(C3) Initiation - Beschneidung – Identität
In den letzten Jahren ist die Herausbildung frühchristlicher und frühjüdischer Gruppenidentität verstärkt problematisiert worden. Neu oder erneut aufgeworfene Fragen betreffen sowohl die Abgrenzung beider Religionen voneinander als auch ihre Einbettung in die griechisch-römische Welt. In diesem Kontext gilt das Projektinteresse den Zusammenhängen zwischen inkludierenden Ritualen und Gruppenidentitäten bei Juden und Christen. Um den Befund im historischen Kontext erfassen und diskutieren zu können, wird mit der gleichen Fragerichtung das antike, speziell griechisch-römische Vereinswesen untersucht. Juden und Christen organisieren sich in Gemeinden, die sowohl in ihrer Präsentation nach außen als auch in ihren internen Abläufen und Strukturen paganen Vereinen vergleichbar sind. Gemeinsamkeiten und Unterschiede dieser Gruppen sollen hinsichtlich der Möglichkeiten, dauerhafte Zugehörigkeit zu einer Gruppe durch den temporären Vollzug eines Rituals zu sichern, erhoben werden. Dazu ist das Material auf die Erfassung von Form, Gestalt und möglichen Funktionen entsprechender Rituale hin auszuwerten. Dieser Auswertung geht die Suche nach Theoriemodellen, die neue Perspektiven erschließen, voraus und begleitet sie. Die Beobachtungen werden wiederum in die theoretischen Modelle integriert.
Besondere Bedeutung kommt für die Analyse denjenigen Ritualen zu, die Gruppengrenzen markieren. Das sind zum einen alle Rituale, die den Eintritt in eine Gruppe bewirken oder bestätigen; im jüdisch-christlichen Kontext sind hier an erster Stelle Beschneidung und Taufe relevant. Historische Perspektiven werden einbezogen. So ist die Einführung der Beschneidung als Eintrittsritual im 2. Jahrhundert v. Chr. eng mit den zeitgenössischen politischen Herausforderungen (Errichtung des unabhängigen Hasmonäerstaates, Inkorporation von Nichtisraeliten in das erweiterte Judäa) verbunden. Nach der Tempelzerstörung und dem Ende der politischen Eigenständigkeit verändert sich der Charakter des Rituals, das nun Voraussetzung nicht für die Mitgliedschaft in einem Staat, sondern für den Eintritt in einen jüdischen Verein wird. Diese Eignung der Beschneidung als grenzmarkierendes Ritual ist nie unumstritten gewesen, wobei die jeweiligen Argumente und involvierten Interessen sich mit dem historischen Kontext verändern. Polemik Außenstehender ist, wie der Vergleich mit Initiationsriten etwa griechisch-römischer Mysterienkulte zeigt, gerade auf Eintrittsrituale bezogen, was ihre Funktion als grenzmarkierende Rituale bestätigt.
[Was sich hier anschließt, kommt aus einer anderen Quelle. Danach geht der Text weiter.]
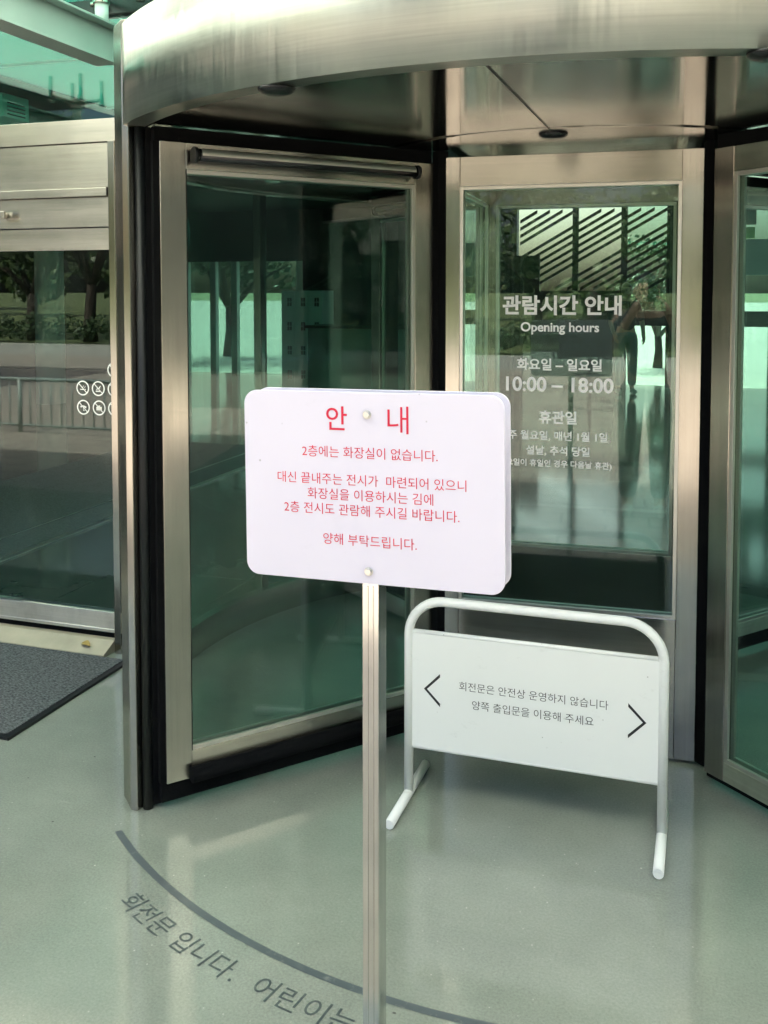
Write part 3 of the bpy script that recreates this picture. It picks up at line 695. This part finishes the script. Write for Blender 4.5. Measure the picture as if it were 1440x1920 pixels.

Gruppengrenzen werden aber auch von solchen Ritualen markiert, die innerhalb einer Gruppe regelmäßig und in von der Umwelt signifikant verschiedener Weise ablaufen. In teilweisem Anschluss an jüngere Forschungen ist hier die antike Mahlkultur von besonderem Interesse. Aufgrund einer Vielzahl von Quellen können sowohl die Ritualsequenz als auch die semantische Dimension antiker Mähler relativ gut rekonstruiert werden. Da das Mahl der primäre Anlass zum Treffen eines antiken Vereins ist und jeder Teilnehmer das Vereinsmahl und seine Eigenarten von anderen Mählern, an denen er teilnimmt, unterscheiden kann, erhalten schon kleinere Abweichungen vom üblichen Geschehen grenzmarkierende Bedeutung. Das Mahl ermöglicht Mitgliedern und externen Beobachtern eine (jeweils unterschiedlich interessierte) Beschreibung des Vereins. Die offizielle Repräsentation ist hier ebenso relevant wie die polemische Verzerrung.
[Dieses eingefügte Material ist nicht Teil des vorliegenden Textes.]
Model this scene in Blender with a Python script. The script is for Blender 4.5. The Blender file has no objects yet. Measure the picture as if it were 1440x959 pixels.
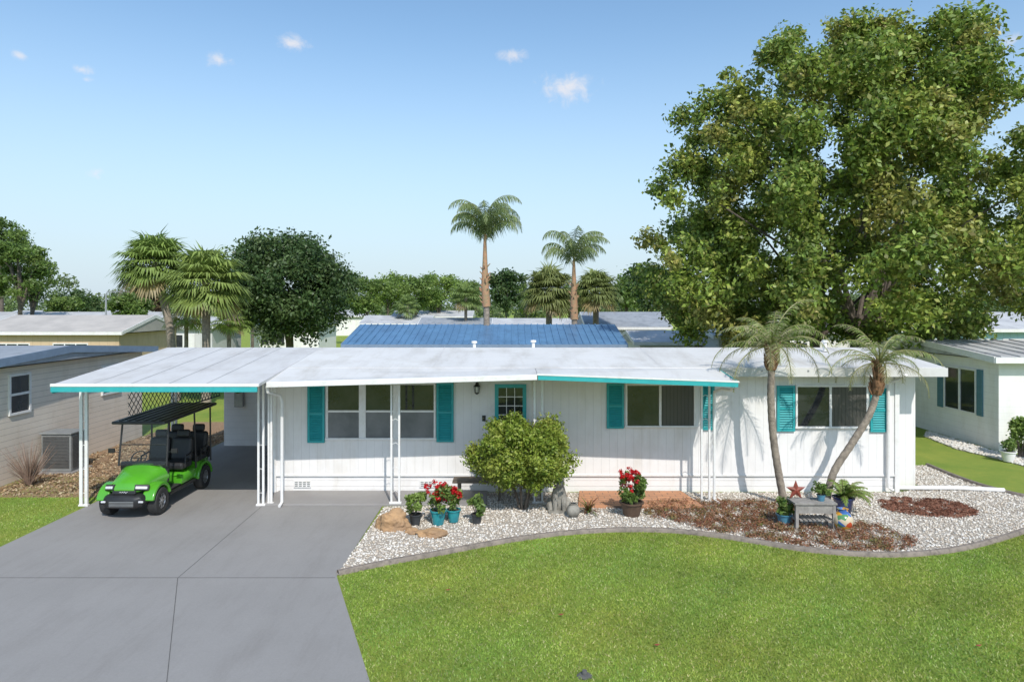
import bpy, bmesh, math, random
import numpy as np
from mathutils import Vector, Matrix
R=math.radians
F=960.0;H=4.6;HY=430.0
col=bpy.context.scene.collection
def GP(px,py,z=0.0):
    Y=(H-z)*F/(py-HY); return ((px-720)*Y/F, Y)
def PX(px,Y): return (px-720)*Y/F
def PZ(py,Y): return H-(py-HY)*Y/F
ORG={}
# ---------------------------------------------------------------- materials
def nt(name):
    m=bpy.data.materials.new(name); m.use_nodes=True
    return m,m.node_tree.nodes,m.node_tree.links,m.node_tree.nodes['Principled BSDF']
def rgb(c): return (c[0],c[1],c[2],1)
def noise(N,L,co,scale,detail=6,rough=.6):
    n=N.new('ShaderNodeTexNoise'); n.inputs['Scale'].default_value=scale; n.inputs['Detail'].default_value=detail
    n.inputs['Roughness'].default_value=rough; L.new(co,n.inputs['Vector']); return n.outputs['Fac']
def ramp(N,L,fac,a,b,lo=.35,hi=.65):
    r=N.new('ShaderNodeValToRGB'); r.color_ramp.elements[0].position=lo; r.color_ramp.elements[1].position=hi
    r.color_ramp.elements[0].color=rgb(a); r.color_ramp.elements[1].color=rgb(b); L.new(fac,r.inputs['Fac']); return r.outputs['Color']
def mulc(N,L,a,b,fac=1.0,mode='MULTIPLY'):
    m=N.new('ShaderNodeMix'); m.data_type='RGBA'; m.blend_type=mode
    if isinstance(fac,float): m.inputs[0].default_value=fac
    else: L.new(fac,m.inputs[0])
    L.new(a,m.inputs[6]) if not isinstance(a,tuple) else setattr(m.inputs[6],'default_value',a)
    L.new(b,m.inputs[7]) if not isinstance(b,tuple) else setattr(m.inputs[7],'default_value',b)
    return m.outputs[2]
def bumpn(N,L,P,h,strength,dist):
    b=N.new('ShaderNodeBump'); b.inputs['Strength'].default_value=strength; b.inputs['Distance'].default_value=dist
    L.new(h,b.inputs['Height']); L.new(b.outputs['Normal'],P.inputs['Normal']); return b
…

Methodisch werden Ansätze der Systemtheorie ebenso einbezogen wie solche der Praxeologie und der ritual studies. Ziel der interdisziplinären Projektarbeit ist die Vorbereitung und Durchführung von Vergleichen und Analogieschlüssen, die im oben genannten Fragerahmen neue Erkenntnisse ermöglichen.